### Dataset extract

<<<<

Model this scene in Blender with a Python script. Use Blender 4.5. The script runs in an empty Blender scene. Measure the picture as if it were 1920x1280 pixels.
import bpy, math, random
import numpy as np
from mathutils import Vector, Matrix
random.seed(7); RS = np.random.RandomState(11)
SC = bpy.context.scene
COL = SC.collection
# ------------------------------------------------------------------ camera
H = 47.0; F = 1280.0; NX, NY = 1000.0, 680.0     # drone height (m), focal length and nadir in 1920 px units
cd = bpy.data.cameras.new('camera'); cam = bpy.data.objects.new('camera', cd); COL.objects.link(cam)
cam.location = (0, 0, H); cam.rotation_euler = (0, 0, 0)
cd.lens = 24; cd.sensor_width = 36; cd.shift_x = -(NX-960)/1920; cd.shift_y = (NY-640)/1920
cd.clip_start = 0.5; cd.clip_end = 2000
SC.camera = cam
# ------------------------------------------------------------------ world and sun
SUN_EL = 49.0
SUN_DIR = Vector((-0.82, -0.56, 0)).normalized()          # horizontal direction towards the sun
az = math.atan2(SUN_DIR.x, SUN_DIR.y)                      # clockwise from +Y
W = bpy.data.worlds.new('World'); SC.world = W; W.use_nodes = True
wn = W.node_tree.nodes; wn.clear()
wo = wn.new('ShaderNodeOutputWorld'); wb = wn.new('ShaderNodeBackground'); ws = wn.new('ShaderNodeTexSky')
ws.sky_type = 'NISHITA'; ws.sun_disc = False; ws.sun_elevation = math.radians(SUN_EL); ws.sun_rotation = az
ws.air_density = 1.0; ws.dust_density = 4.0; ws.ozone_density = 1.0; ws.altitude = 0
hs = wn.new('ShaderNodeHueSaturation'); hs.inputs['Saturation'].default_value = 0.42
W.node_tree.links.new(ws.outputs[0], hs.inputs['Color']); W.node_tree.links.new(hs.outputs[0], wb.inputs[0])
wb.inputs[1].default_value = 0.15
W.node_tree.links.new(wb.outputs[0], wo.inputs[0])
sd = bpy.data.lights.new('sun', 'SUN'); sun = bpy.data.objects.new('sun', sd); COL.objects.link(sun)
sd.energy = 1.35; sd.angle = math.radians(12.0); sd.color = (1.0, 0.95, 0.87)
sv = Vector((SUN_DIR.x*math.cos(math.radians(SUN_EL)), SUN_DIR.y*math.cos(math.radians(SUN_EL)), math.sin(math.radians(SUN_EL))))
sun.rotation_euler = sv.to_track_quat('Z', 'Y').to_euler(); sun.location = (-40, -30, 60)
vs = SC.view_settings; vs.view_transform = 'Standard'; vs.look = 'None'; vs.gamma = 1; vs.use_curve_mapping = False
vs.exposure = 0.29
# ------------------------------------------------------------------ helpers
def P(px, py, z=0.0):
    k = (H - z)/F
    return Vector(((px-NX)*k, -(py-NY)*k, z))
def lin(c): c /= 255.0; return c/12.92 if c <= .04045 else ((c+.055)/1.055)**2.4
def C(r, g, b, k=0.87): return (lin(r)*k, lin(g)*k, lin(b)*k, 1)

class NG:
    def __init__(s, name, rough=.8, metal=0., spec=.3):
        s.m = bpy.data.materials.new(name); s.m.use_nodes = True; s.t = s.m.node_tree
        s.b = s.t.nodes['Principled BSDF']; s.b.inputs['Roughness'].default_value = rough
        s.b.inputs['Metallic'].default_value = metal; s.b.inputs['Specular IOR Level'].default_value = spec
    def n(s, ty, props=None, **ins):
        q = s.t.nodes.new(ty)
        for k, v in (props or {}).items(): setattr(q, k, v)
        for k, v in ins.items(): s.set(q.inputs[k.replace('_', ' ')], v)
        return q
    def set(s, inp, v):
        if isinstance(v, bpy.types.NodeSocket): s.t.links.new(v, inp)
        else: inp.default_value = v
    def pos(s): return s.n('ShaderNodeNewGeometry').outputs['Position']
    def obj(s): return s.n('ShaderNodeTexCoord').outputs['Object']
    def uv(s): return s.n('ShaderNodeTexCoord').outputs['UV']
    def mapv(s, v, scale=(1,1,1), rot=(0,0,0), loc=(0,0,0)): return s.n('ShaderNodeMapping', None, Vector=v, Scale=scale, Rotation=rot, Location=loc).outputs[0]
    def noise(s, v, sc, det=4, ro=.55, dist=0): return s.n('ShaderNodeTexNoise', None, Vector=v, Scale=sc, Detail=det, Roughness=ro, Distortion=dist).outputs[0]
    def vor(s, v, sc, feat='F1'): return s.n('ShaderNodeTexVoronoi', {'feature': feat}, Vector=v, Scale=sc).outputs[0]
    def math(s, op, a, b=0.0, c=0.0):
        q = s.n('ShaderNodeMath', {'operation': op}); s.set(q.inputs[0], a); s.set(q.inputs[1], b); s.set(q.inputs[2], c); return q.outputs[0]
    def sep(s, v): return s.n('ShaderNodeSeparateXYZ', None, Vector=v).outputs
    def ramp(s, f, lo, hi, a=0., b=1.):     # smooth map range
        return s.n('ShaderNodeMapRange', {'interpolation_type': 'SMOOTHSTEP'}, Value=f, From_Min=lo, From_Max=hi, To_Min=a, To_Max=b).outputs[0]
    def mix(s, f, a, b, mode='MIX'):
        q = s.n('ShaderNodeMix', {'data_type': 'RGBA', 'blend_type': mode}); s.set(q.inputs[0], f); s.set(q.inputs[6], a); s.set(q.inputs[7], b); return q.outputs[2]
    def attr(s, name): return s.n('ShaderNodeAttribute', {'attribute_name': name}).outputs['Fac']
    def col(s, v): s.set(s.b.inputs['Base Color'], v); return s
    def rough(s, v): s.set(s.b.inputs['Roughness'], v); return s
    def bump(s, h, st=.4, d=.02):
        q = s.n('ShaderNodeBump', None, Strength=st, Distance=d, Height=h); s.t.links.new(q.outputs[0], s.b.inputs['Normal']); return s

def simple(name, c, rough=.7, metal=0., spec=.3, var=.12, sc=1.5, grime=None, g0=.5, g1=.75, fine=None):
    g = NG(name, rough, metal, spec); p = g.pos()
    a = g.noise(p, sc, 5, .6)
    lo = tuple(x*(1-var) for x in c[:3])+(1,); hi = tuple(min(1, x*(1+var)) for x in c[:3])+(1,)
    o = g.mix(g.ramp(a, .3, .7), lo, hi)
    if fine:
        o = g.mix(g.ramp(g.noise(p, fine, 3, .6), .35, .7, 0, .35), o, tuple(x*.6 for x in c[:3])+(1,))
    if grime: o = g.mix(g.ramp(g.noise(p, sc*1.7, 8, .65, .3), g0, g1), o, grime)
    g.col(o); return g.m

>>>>

### Exercise instructions
Reproduce the material precisely, including every line.

### Output for this task
Model this scene in Blender with a Python script. Use Blender 4.5. The script runs in an empty Blender scene. Measure the picture as if it were 1920x1280 pixels.
import bpy, math, random
import numpy as np
from mathutils import Vector, Matrix
random.seed(7); RS = np.random.RandomState(11)
SC = bpy.context.scene
COL = SC.collection
# ------------------------------------------------------------------ camera
H = 47.0; F = 1280.0; NX, NY = 1000.0, 680.0     # drone height (m), focal length and nadir in 1920 px units
cd = bpy.data.cameras.new('camera'); cam = bpy.data.objects.new('camera', cd); COL.objects.link(cam)
cam.location = (0, 0, H); cam.rotation_euler = (0, 0, 0)
cd.lens = 24; cd.sensor_width = 36; cd.shift_x = -(NX-960)/1920; cd.shift_y = (NY-640)/1920
cd.clip_start = 0.5; cd.clip_end = 2000
SC.camera = cam
# ------------------------------------------------------------------ world and sun
SUN_EL = 49.0
SUN_DIR = Vector((-0.82, -0.56, 0)).normalized()          # horizontal direction towards the sun
az = math.atan2(SUN_DIR.x, SUN_DIR.y)                      # clockwise from +Y
W = bpy.data.worlds.new('World'); SC.world = W; W.use_nodes = True
wn = W.node_tree.nodes; wn.clear()
wo = wn.new('ShaderNodeOutputWorld'); wb = wn.new('ShaderNodeBackground'); ws = wn.new('ShaderNodeTexSky')
ws.sky_type = 'NISHITA'; ws.sun_disc = False; ws.sun_elevation = math.radians(SUN_EL); ws.sun_rotation = az
ws.air_density = 1.0; ws.dust_density = 4.0; ws.ozone_density = 1.0; ws.altitude = 0
hs = wn.new('ShaderNodeHueSaturation'); hs.inputs['Saturation'].default_value = 0.42
W.node_tree.links.new(ws.outputs[0], hs.inputs['Color']); W.node_tree.links.new(hs.outputs[0], wb.inputs[0])
wb.inputs[1].default_value = 0.15
W.node_tree.links.new(wb.outputs[0], wo.inputs[0])
sd = bpy.data.lights.new('sun', 'SUN'); sun = bpy.data.objects.new('sun', sd); COL.objects.link(sun)
sd.energy = 1.35; sd.angle = math.radians(12.0); sd.color = (1.0, 0.95, 0.87)
sv = Vector((SUN_DIR.x*math.cos(math.radians(SUN_EL)), SUN_DIR.y*math.cos(math.radians(SUN_EL)), math.sin(math.radians(SUN_EL))))
sun.rotation_euler = sv.to_track_quat('Z', 'Y').to_euler(); sun.location = (-40, -30, 60)
vs = SC.view_settings; vs.view_transform = 'Standard'; vs.look = 'None'; vs.gamma = 1; vs.use_curve_mapping = False
vs.exposure = 0.29
# ------------------------------------------------------------------ helpers
def P(px, py, z=0.0):
    k = (H - z)/F
    return Vector(((px-NX)*k, -(py-NY)*k, z))
def lin(c): c /= 255.0; return c/12.92 if c <= .04045 else ((c+.055)/1.055)**2.4
def C(r, g, b, k=0.87): return (lin(r)*k, lin(g)*k, lin(b)*k, 1)

class NG:
    def __init__(s, name, rough=.8, metal=0., spec=.3):
        s.m = bpy.data.materials.new(name); s.m.use_nodes = True; s.t = s.m.node_tree
        s.b = s.t.nodes['Principled BSDF']; s.b.inputs['Roughness'].default_value = rough
        s.b.inputs['Metallic'].default_value = metal; s.b.inputs['Specular IOR Level'].default_value = spec
    def n(s, ty, props=None, **ins):
        q = s.t.nodes.new(ty)
        for k, v in (props or {}).items(): setattr(q, k, v)
        for k, v in ins.items(): s.set(q.inputs[k.replace('_', ' ')], v)
        return q
    def set(s, inp, v):
        if isinstance(v, bpy.types.NodeSocket): s.t.links.new(v, inp)
        else: inp.default_value = v
    def pos(s): return s.n('ShaderNodeNewGeometry').outputs['Position']
    def obj(s): return s.n('ShaderNodeTexCoord').outputs['Object']
    def uv(s): return s.n('ShaderNodeTexCoord').outputs['UV']
    def mapv(s, v, scale=(1,1,1), rot=(0,0,0), loc=(0,0,0)): return s.n('ShaderNodeMapping', None, Vector=v, Scale=scale, Rotation=rot, Location=loc).outputs[0]
    def noise(s, v, sc, det=4, ro=.55, dist=0): return s.n('ShaderNodeTexNoise', None, Vector=v, Scale=sc, Detail=det, Roughness=ro, Distortion=dist).outputs[0]
    def vor(s, v, sc, feat='F1'): return s.n('ShaderNodeTexVoronoi', {'feature': feat}, Vector=v, Scale=sc).outputs[0]
    def math(s, op, a, b=0.0, c=0.0):
        q = s.n('ShaderNodeMath', {'operation': op}); s.set(q.inputs[0], a); s.set(q.inputs[1], b); s.set(q.inputs[2], c); return q.outputs[0]
    def sep(s, v): return s.n('ShaderNodeSeparateXYZ', None, Vector=v).outputs
    def ramp(s, f, lo, hi, a=0., b=1.):     # smooth map range
        return s.n('ShaderNodeMapRange', {'interpolation_type': 'SMOOTHSTEP'}, Value=f, From_Min=lo, From_Max=hi, To_Min=a, To_Max=b).outputs[0]
    def mix(s, f, a, b, mode='MIX'):
        q = s.n('ShaderNodeMix', {'data_type': 'RGBA', 'blend_type': mode}); s.set(q.inputs[0], f); s.set(q.inputs[6], a); s.set(q.inputs[7], b); return q.outputs[2]
    def attr(s, name): return s.n('ShaderNodeAttribute', {'attribute_name': name}).outputs['Fac']
    def col(s, v): s.set(s.b.inputs['Base Color'], v); return s
    def rough(s, v): s.set(s.b.inputs['Roughness'], v); return s
    def bump(s, h, st=.4, d=.02):
        q = s.n('ShaderNodeBump', None, Strength=st, Distance=d, Height=h); s.t.links.new(q.outputs[0], s.b.inputs['Normal']); return s

def simple(name, c, rough=.7, metal=0., spec=.3, var=.12, sc=1.5, grime=None, g0=.5, g1=.75, fine=None):
    g = NG(name, rough, metal, spec); p = g.pos()
    a = g.noise(p, sc, 5, .6)
    lo = tuple(x*(1-var) for x in c[:3])+(1,); hi = tuple(min(1, x*(1+var)) for x in c[:3])+(1,)
    o = g.mix(g.ramp(a, .3, .7), lo, hi)
    if fine:
        o = g.mix(g.ramp(g.noise(p, fine, 3, .6), .35, .7, 0, .35), o, tuple(x*.6 for x in c[:3])+(1,))
    if grime: o = g.mix(g.ramp(g.noise(p, sc*1.7, 8, .65, .3), g0, g1), o, grime)
    g.col(o); return g.m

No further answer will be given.